Post by midmotrapper on Dec 7, 2008 11:05:59 GMT -5

James P. Beckwourth, from a daguerreotype c. 1855
Jim Beckwourth was an African American who played a major role in the early exploration and settlement of the American West. Although there were people of many races and nationalities on the frontier, Beckwourth was the only African American who recorded his life story, and his adventures took him from the everglades of Florida to the Pacific Ocean and from southern Canada to northern Mexico.
He dictated his autobiography to Thomas D. Bonner, an itinerant Justice of the Peace in the gold fields of California, in 1854-55. After Bonner "polished up" Beckwourth's rough narrative, The Life and Adventures of James P. Beckwourth, Mountaineer, Scout, and Pioneer, and Chief of the Crow Nation of Indians was published by Harper and Brothers in 1856. The book apparently achieved a certain amount of popular success, for it was followed by an English edition in the same year, a second printing two years later, and a French translation in 1860.
Beckwourth's role in American history was often dismissed by historians of the late nineteenth and early twentieth centuries. Many were quite blatant in their prejudices, refusing to give any credence to a "mongrel of mixed blood." And many of his acquaintances considered the book something of a joke.
But Beckwourth was a man of his times, and for the early fur trappers of the Rockies, the ability to "spin a good yarn" was a skill valued almost as highly as marksmanship or woodsmanship. And while Beckwourth certainly had a tendency to exaggerate numbers or to occasionally make himself the hero of events that happened to other people, later historians have discovered that much of what Beckwourth related in his autobiography actually occurred.
Truth is often something much bigger than merely the accuracy of details. And to discover the truth of what life was like for the fur trappers of the 1820's, the Crow Indians of the 1830's, the pioneers of the Southwest in the 1840's, or the gold miners of California in the 1850's, you can find no better source than the life of Jim Beckwourth.
James Pierson Beckwourth was born in 1798 in Frederick County, Virginia to an African American slave mother and English father, Sir Jennings Beckwith. Although his father raised him as his own son, according to the law, Jim Beckwourth was still legally considered a slave. His father appeared in open court on three separate occasions (in 1824, 1825, and 1826) and "acknowledged the execution of a Deed of Emancipation from him to James, a mulatto boy."

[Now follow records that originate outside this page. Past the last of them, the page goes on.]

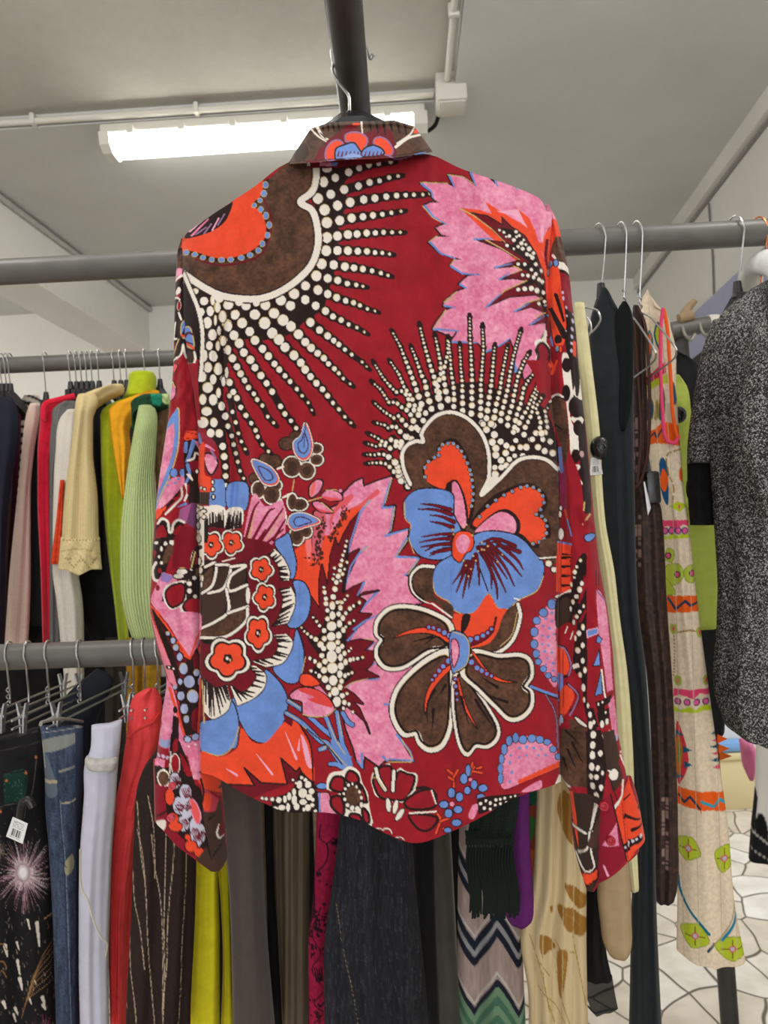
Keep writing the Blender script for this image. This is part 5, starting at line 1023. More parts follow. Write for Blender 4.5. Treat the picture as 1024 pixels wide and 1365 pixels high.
# ================================================================ right upper rail
# pale yellow dress with thin straps
o=G('dress',[(404,766,779),(450,767,785),(500,773,791),(540,777,796),(590,781,801),(640,785,803),(700,790,808),(760,798,819),(820,805,826),(900,812,837),(1000,816,844),(1060,820,846),(1184,838,852)],1.045,1.015,mat('pale_yellow_jersey',(232,226,178),.85,kind='weave',col2=(222,214,164),bump=.15),thick=.012,nu=30,folds=((2,.0035,.2),(4,.0015,-.3)),label='pale yellow narrow dress hanging directly beside the printed shirt\'s right sleeve',cat='dress')
security_tag(o,800,597,1.01,.0145)
price_label(o,[(788,610),(799,610),(804,632),(786,634)],1.01)
X0=float(at(782,330,1.08)[0]); t=thing('clothes_hanger',(X0,1.08,EYE+.4),'silver wire hanger end bent out of the pale yellow dress','hanger')
MB().tube(spline([at(766,456,1.03),at(790,442,1.02),at(800,428,1.01),at(799,418,1.01),at(795,413,1.02),at(781,410,1.04),at(774,409,1.05)],5),.0015,7).build('frame',chrome,t)
MB().tube(spline([at(767,420,1.06),at(783,423,1.05),at(788,435,1.04),at(786,446,1.04),at(772,458,1.05)],5),.0014,7).build('hook',chrome,t)
# black sleeveless dress
hanger(797,320,RY,RZ+.001,.105,'black plastic hanger with silver hook holding the long black dress','plain',half=.15)
blk=mat('black_jersey',(32,38,42),.8,kind='weave',col2=(24,29,33),bump=.15,sheen=.1)
o=G('dress',[(388,797,816),(396,792,828),(410,788,836),(440,786,843),(500,786,845),(560,790,845),(640,797,846),(800,808,851),(900,820,862),(1000,838,868),(1100,846,873),(1200,842,875),(1300,840,879),(1400,838,884)],1.125,1.085,blk,thick=.022,nu=36,folds=((2.3,.006,.2),(4,.002,-.2)),topc=[(0,14),(.3,-3),(.6,-2),(1,26)],label='long black sleeveless dress hanging between the pale yellow and brown sequinned dresses',cat='dress')
P=[at(816,*q) for q in ()]
cloth('armhole',[(402,830,835),(412,824,841),(440,820,844),(500,821,844),(560,823,838),(575,827,833)],1.087,1.077,mat('black_lining',(18,21,23),.95,kind='weave',bump=.05),thick=.004,nu=14,parent=o)
# brown sequinned dress with straps
hanger(827,320,RY,RZ+.001,.118,'twisted silver wire hanger between the black dress and the brown sequinned dress','wire',half=.11,tilt=.003)
hanger(848,320,RY,RZ+.001,.118,'twisted silver wire hanger holding the embroidered tunic','wire',half=.12,tilt=.003)
c=canv(830,395,910,1210,(52,36,32)); rg=np.random.default_rng(8)
for yv in np.arange(540,1195,5.6):
    for xv in np.arange(836,908,5.2):
        b=rg.uniform(.7,1.35); c.fill([(xv-2.1,yv-2.3),(xv+2.1,yv-2.3),(xv+2.1,yv+2.3),(xv-2.1,yv+2.3)],np.clip(np.array((58,40,34))*b,0,255))
for (x,y0_,y1_) in ((844,556,600),(845,607,640),(848,690,760),(884,1060,1150)):
    for yv in np.arange(y0_,y1_,5.6):
        for q in (0,5.2): 
            if rg.random()<.7: c.fill([(x-2+q,yv-2.2),(x+2+q,yv-2.2),(x+2+q,yv+2.2),(x-2+q,yv+2.2)],(150,122,112))
mseq=m_paint('brown_sequins',.55,bump=.25,spec=.3)
o=G('dress',[(408,844,852),(425,843,858),(470,842,861),(540,841,863),(600,842,863),(642,843,865),(672,844,880),(700,844,884),(800,848,889),(900,862,896),(1000,868,901),(1100,870,904),(1185,872,903),(1199,875,899)],1.18,1.14,mseq,thick=.018,step=2.5,nu=46,folds=((2.4,.005,.2),),canvas=c,label='dark brown dress covered in small square sequins, with thin brown straps',cat='dress')
MB().tube(spline([at(852,412,1.15),at(861,440,1.14),at(866,520,1.13),at(864,600,1.13),at(855,640,1.13),at(846,652,1.13)],8),.0042,8,flat=.5).build('strap',mat('brown_cord',(66,40,34),.7),o)
MB().tube(spline([at(846,425,1.15),at(851,500,1.14),at(855,580,1.13),at(850,645,1.13)],8),.0038,8,flat=.5).build('strap',mat('brown_cord',(66,40,34),.7),o)
tg=MB(); a_=at(870,650,1.13); tg.box((a_[0]-.011,a_[1]-.008,a_[2]-.026),(a_[0]+.011,a_[1]+.006,a_[2]+.026),.005); tg.build('security_tag',tagblk,o)
price_label(o,[(858,642),(860,642),(868,677),(864,687)],1.12,bars=False); 
# embroidered tunic
c=canv(835,380,1000,1290,(238,219,192),2.4); mottle(c,.05,6,2)
TE=(26,92,120); LIM=(196,212,44); HOT=(240,74,120); OR2=(246,100,30); NAV=(30,60,86)
P_(c,'b500,120 610,200 600,0 520,0',(214,196,170),0)
for t,cl in (('a455,630 470,690 455,770 438,700',OR2),('a495,590 510,640 505,720 480,650',LIM),('a418,700 430,760 420,820 410,760',HOT)): P_(c,t,cl,1,(20,110,130),2.2); 
for t in ('a455,630 470,690 455,770 438,700','a495,590 510,640 505,720 480,650'):
    q=smooth(xy(t),True); 
    for k in range(0,len(q),2): c.ell(q[k][0],q[k][1],.7,.7,(20,40,50))
P_(c,'a420,860 470,830 530,780 535,830 470,880 425,900',(226,52,80),0); P_(c,'a422,895 540,835 545,880 500,890 430,925',LIM,0)
for x,y in ((440,880),(465,860),(490,840),(515,825)): p=xy('a%d,%d'%(x,y))[0]; c.ell(p[0],p[1],2.6,2.6,(60,40,70)); c.ell(p[0],p[1],1.7,1.7,(230,90,140))
for t,cl in (('a455,940 475,980 470,1046 440,1046 438,980',TE),('a490,960 500,1000 495,1046 480,1046',(150,130,50)),('a515,890 530,950 525,1046 500,1046 505,950',TE),('a570,870 585,950 575,980 560,930',TE)): P_(c,t,cl,1,(170,150,70),1)
P_(c,'b440,130 480,125 520,90 610,100 600,200 530,195 480,190 445,195',OR2,0); S_(c,'b455,160 480,140 490,165 520,120 525,165',2.2,NAV,None,0)
P_(c,'b510,260 540,300 545,480 515,430 500,330',(30,86,130)); P_(c,'b520,310 545,360 530,420 505,380',OR2); P_(c,'b600,310 625,300 630,370 600,360',OR2); P_(c,'b605,250 625,300 640,420 625,430',HOT,0)
for k in range(26):
    u=k/25; q=smooth(xy('b600,215 540,250 545,330 570,400 565,490'),False,8); p=q[int(u*(len(q)-1))]; c.ell(p[0],p[1],1.3,1.3,(170,130,50))
P_(c,'b550,490 590,465 640,480 600,515',LIM,0); c.ell(*xy('b597,490')[0],1.2,3,HOT)
def band(c,y0,y1,x0,x1,f='b'):
    P_(c,f'{f}{x0},{y0} {x1},{y0-2} {x1},{y0+35} {(x0+x1)//2+30},{y0+20} {(x0+x1)//2},{y0+42} {x0+30},{y0+25} {x0},{y0+40}',HOT,0)
    P_(c,f'{f}{x0},{y1-28} {x0+30},{y1-10} {(x0+x1)//2-20},{y1-32} {(x0+x1)//2+10},{y1-15} {x1-40},{y1-38} {x1},{y1-20} {x1},{y1-8} {x0},{y1+2}',LIM,0)
    for k in range(4):
        x=x0+20+(x1-x0-50)*k/3.2; p=xy(f'{f}{x:.0f},{(y0+y1)/2+4:.0f}')[0]; c.ell(p[0],p[1],4.6,4.8,(84,60,110)); c.ell(p[0],p[1],3.2,3.4,(238,100,160))
band(c,555,645,510,660); 
for t in ('b540,690 570,700 565,750 530,740','b535,770 600,765 615,820 580,860 530,850','b620,790 660,765 675,800 665,850 630,840','b530,830 560,860 580,900 535,905'): P_(c,t,(186,202,70),1,(150,160,50),1)
for x,y in ((545,722),(588,810),(658,806)): p=xy(f'b{x},{y}')[0]; c.ell(p[0],p[1],4.2,4.6,(70,60,60)); c.ell(p[0],p[1],2.8,3,(236,90,140))
P_(c,'b535,910 690,912 690,988 540,992',OR2,0); S_(c,'b545,925 580,975 625,935 650,960 685,945',3.2,NAV,None,0); S_(c,'b545,925 560,950',2,TE)
for t in ('c570,60 575,180 570,280','c590,75 640,65 695,78'):
    q=smooth(xy(t),False,14)
    for p in q[::2]: c.ell(p[0],p[1],1.1,1.1,(150,112,44))
for x,y in ((570,60),(590,305),(727,305),(695,78)): P_(c,f'c{x-14},{y-20} {x+12},{y-22} {x+18},{y+8} {x-2},{y+26} {x-16},{y+6}',(176,190,70)); p=xy(f'c{x},{y}')[0]; c.ell(p[0],p[1],1.6,3.2,HOT)
band(c,345,455,570,762,'c')
for k,t in enumerate(('c585,500 615,560 635,630 640,700 610,780 590,790 580,640',)): P_(c,t,(222,60,70))
for k,(x,y) in enumerate(((620,560),(655,630),(660,700),(620,760),(580,510))): P_(c,f'c{x-40},{y-18} {x},{y} {x-40},{y+18}',(TE,TE,TE,TE,NAV)[k],0)
P_(c,'c588,560 612,620 610,700 590,760 582,640',(200,120,40)); P_(c,'c592,600 608,650 592,700',(120,140,70))
for k,y in enumerate((570,605,632,665,695,728)): P_(c,f'c815,{y-18} {740 if k%2==0 else 750},{y-14} 815,{y+16}',(TE,HOT)[k%2],0)
P_(c,'c590,810 830,842 832,932 588,895',OR2,0); S_(c,'c595,850 620,882 648,850 695,905',3,NAV,None,0); S_(c,'c700,870 760,905 790,868 828,905',3.2,(40,170,200),None,0); S_(c,'c700,870 700,930',.8,(200,90,40))
for (x,y,w_,h_) in ((640,160,58,52),(812,212,46,60),(672,568,66,54),(850,640,78,52)):
    P_(c,f'e{x-w_},{y-10} {x-w_+12},{y-44} {x+20},{y-h_} {x+w_},{y+20} {x+w_-30},{y+h_-8} {x-20},{y+h_}',(190,206,52),1,(150,165,50),1.2)
    for q in ((0,-h_*.8,0,h_*.8),(-w_*.7,0,w_*.7,4)): S_(c,f'e{x+q[0]:.0f},{y+q[1]:.0f} {x+q[2]:.0f},{y+q[3]:.0f}',1.6,(120,100,40),None,0)
    p=xy(f'e{x},{y}')[0]; c.ell(p[0],p[1],4.6,4.6,(226,90,110)); c.ell(p[0],p[1],3,3,(190,192,196))
S_(c,'e592,290 600,360 640,440 740,560',3.4,(20,110,140)); S_(c,'e598,290 612,370 655,450 745,550',1.2,(230,225,205)); S_(c,'e735,635 760,610',4,NAV)
S_(c,'e880,430 860,520 800,600',4,(24,130,165)); S_(c,'e868,400 850,500 790,590 740,620',1.6,(170,150,110))
for x in (865,880,900,930,950): S_(c,f'X{x},400 {x+18},700 {x+26},1000 {x+32},1270',.8,(204,186,160))
mtun=m_paint('embroidered_linen',.9,bump=.2)
o=G('tunic',[(388,858,874),(394,853,884),(406,850,892),(420,850,895),(440,851,900),(500,855,902),(560,861,905),(595,864,908),(640,871,911),(700,881,919),(800,887,930),(900,894,943),(1000,898,957),(1100,902,971),(1200,903,980),(1270,902,994)],1.245,1.195,mtun,thick=.022,step=1.5,nu=110,folds=((1.4,.006,.1),(3,.002,.2)),canvas=c,topc=[(0,8),(.35,0),(1,22)],hem=[(0,-6),(.3,6),(.5,8),(.55,12),(1,10)],label='long cream linen tunic with bright embroidered bands and green diamond patches',cat='tunic')
FRM=('e825,0',)
for col_,pts in ((HOT,[(884,411),(881,440),(881,500),(884,560),(888,585),(900,590),(905,580)]),(OR2,[(885,412),(890,440),(894,500),(897,550),(902,578),(906,584)])):
    MB().tube(spline([at(x,y,1.172) for x,y in pts],7),.0030,8).build('armhole_binding',mat('pink_binding' if col_ is HOT else 'orange_binding',col_,.7),o)
for k,(y,cl) in enumerate(((985,OR2),(998,(220,100,30)),(1008,(190,84,24)))):
    a_,b_,d_=at(957+k*1.2,y-6,1.2),at(957+k*1.2,y+6,1.2),at(970+k*3,y,1.195); e_=np.array([0,.003,0])
    MB().add([a_,b_,d_,a_+e_,b_+e_,d_+e_],[(0,2,1),(3,4,5),(0,1,4,3),(1,2,5,4),(2,0,3,5)]).build('felt_point',mat('orange_felt_%d'%k,cl,.9),o,False)
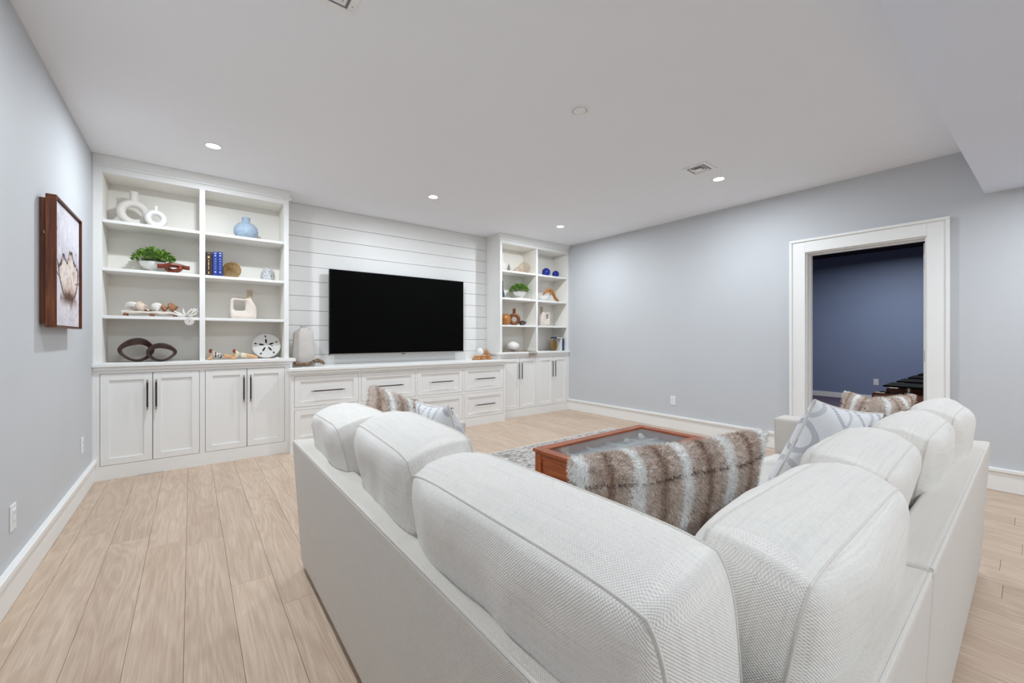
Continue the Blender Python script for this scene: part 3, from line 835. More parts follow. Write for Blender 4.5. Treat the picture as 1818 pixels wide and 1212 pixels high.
# piping along the outer top edges
def pipe(pts, parent, r=0.0038): return put('piping', G().tube(pts, r, 6), 'pipe', parent, smooth=True)
e = 0.006
pipe([(SX0+e, SY0+0.03, SH-e), (SX0+e, 0.8, SH-e), (SX0+e, SY1-0.02, SH-e)], sofa)
pipe([(SX0+0.03, SY0+e, SH-e), (JX-0.01, SY0+e, SH-e)], sofa)
pipe([(JX+0.015, SY0+e, SH-e), (SX1-0.02, SY0+e, SH-e)], sofa)

def cushion_geo(L, Hh, T, e, nu=34, nv=26, corner=0.06, puff=0.5, sag=0.0, bul=0.02, wr=0.006, seed=0.0, knife=False, gn=4, pinch=0.0, px_=4):
    """returns G in local frame X length, Y up, Z normal, and the two rim loops"""
    g = G(); V = []; faces = []; uvs = []
    us = [math.sin(PI/2*(-1+2*i/nu))*0.6+0.4*(-1+2*i/nu) for i in range(nu+1)]
    vv = [math.sin(PI/2*(-1+2*j/nv))*0.6+0.4*(-1+2*j/nv) for j in range(nv+1)]
    def out(u, v):
        if knife:
            x = u*(1-pinch*(1-v*v)*abs(u)**3); y = v*(1-pinch*(1-u*u)*abs(v)**3)
        else:
            x = u*(1-corner*v**6); y = v*(1-corner*u**6)
        X = L/2*x; Y = Hh/2*y
        Y -= sag*(1-u*u)*(v+1)/2
        return X, Y
    def dz(u, v):
        return e+(T/2-e)*max(0.0, (1-abs(u)**px_)*(1-abs(v)**px_))**puff
    def wrinkle(X, Y, s_):
        p = Vector((X*5+seed, Y*5-seed, s_*3.1+seed*0.7)); q = Vector((X*14+seed, Y*11, s_*2+seed))
        return wr*(2.2*noise.noise(p)+0.8*noise.noise(q))
    idx = {}
    for s_ in (1, -1):
        for j, v in enumerate(vv):
            for i, u in enumerate(us):
                X, Y = out(u, v); fz = (1-abs(u)**6)*(1-abs(v)**6)
                idx[(s_, i, j)] = len(V)
                V.append((X, Y, s_*(dz(u, v)+wrinkle(X, Y, s_)*min(1, fz*2))))
        for j in range(nv):
            for i in range(nu):
                q = [idx[(s_, i, j)], idx[(s_, i+1, j)], idx[(s_, i+1, j+1)], idx[(s_, i, j+1)]]
                if s_ < 0: q.reverse()
                faces.append(tuple(q)); uvs.append([(V[k][0], V[k][1]) for k in q])
    rim = [(i, 0) for i in range(nu)]+[(nu, j) for j in range(nv)]+[(i, nv) for i in range(nu, 0, -1)]+[(0, j) for j in range(nv, 0, -1)]
    R = len(rim); prev = [idx[(1,)+p] for p in rim]
    arc = [0.0]
    for k in range(R):
        a = V[prev[k]]; b = V[prev[(k+1) % R]]; arc.append(arc[-1]+math.hypot(a[0]-b[0], a[1]-b[1]))
    for m_ in range(1, gn+1):
        s_ = 1-2*m_/gn
        if m_ < gn:
            cur = []
            for k, (i, j) in enumerate(rim):
                a = V[idx[(1, i, j)]]; ln = math.hypot(a[0], a[1]); b_ = bul*(1-s_*s_)
                b_ += 0.5*wr*noise.noise(Vector((a[0]*9+seed, a[1]*9, s_*3)))
                # push outward along the outline normal
                nx = abs(a[0])/(L/2); ny = abs(a[1])/(Hh/2)
                ox = math.copysign(1, a[0]) if nx >= 0.90 else 0; oy = math.copysign(1, a[1]) if ny >= 0.90 else 0
                if not ox and not oy: oy = math.copysign(1, a[1]) if ny > nx else 0; ox = 0 if oy else math.copysign(1, a[0])
                l2 = math.hypot(ox, oy) or 1
                cur.append(len(V)); V.append((a[0]+ox/l2*b_, a[1]+oy/l2*b_, s_*e))
        else: cur = [idx[(-1,)+p] for p in rim]
        for k in range(R):
            q = (prev[(k+1) % R], prev[k], cur[k], cur[(k+1) % R]); faces.append(q)
            za, zb = e*(1-2*(m_-1)/gn), e*s_
            uvs.append([(arc[k+1], za), (arc[k], za), (arc[k], zb), (arc[k+1], zb)])
        prev = cur
    g.add(V, faces, 0, uvs)
    loops = [[V[idx[(1,)+p]] for p in rim], [V[idx[(-1,)+p]] for p in rim]]
    return g, loops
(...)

St. Louis, Missouri was the center of fur traffic in the early 1800's.
Beckwourth's family moved to Missouri in the early 1800's, and he was apprenticed to a blacksmith in St. Louis when he was a young man. But Beckwourth was unhappy as an apprentice, and after a dispute with his boss, he left home in 1822 on an expedition to the lead mines in the Fever River area.
After a brief sojourn to New Orleans, Beckwourth returned to his father's home, but was soon struck with wanderlust again, and in the summer of 1824 he signed on with General William Ashley for a trapping expedition to the Rocky Mountains.
Ads like this one placed by William Ashley enticed adventurous men into the Rockies.
For a number of years Beckwourth took part in a series of trapping expeditions with the American Fur Company and the Rocky Mountain Fur Company where he learned the frontiersman skills he would use for the rest of his life. He also met and worked with such well-known mountain men as Jim Bridger, Jedediah Smith, Jim Clyman and Edward Rose. He participated in the first Mountain Man Rendezvous at Henry's Fork on the Green River in 1825. The location of the rendezvous changed every year, and it quickly became the best-known social and business institution of the American mountain men.
If everything in Beckwourth's autobiography can be believed, he played a leading role in virtually every recorded event in the Rocky Mountains in the late 1820's. He seemed to have a bit of a problem with numbers. If 50 trappers were attacked by 50 Blackfeet, Beckwourth might report 10 trappers attacked by 500 Blackfeet. And, of course, it was always Beckwourth's skill and bravery that saved the day.
In spite of his tendency to exaggerate, however, many of Beckwourth's tales have been confirmed from other sources. It is clear that, at the very least, Beckwourth actually witnessed many of the incidents he described. In other cases, his role was confirmed by independent accounts from other mountain men.
During this period of his life, while operating a trading post with the Blackfeet, Beckwourth had the first of what was to become a long string of "affairs of the heart," although pragmatism seemed to be more of a driving force than his heart. His marriage to two Blackfoot women apparently lasted for the duration of the trading post -- about two weeks.

people have been busy it sounds like.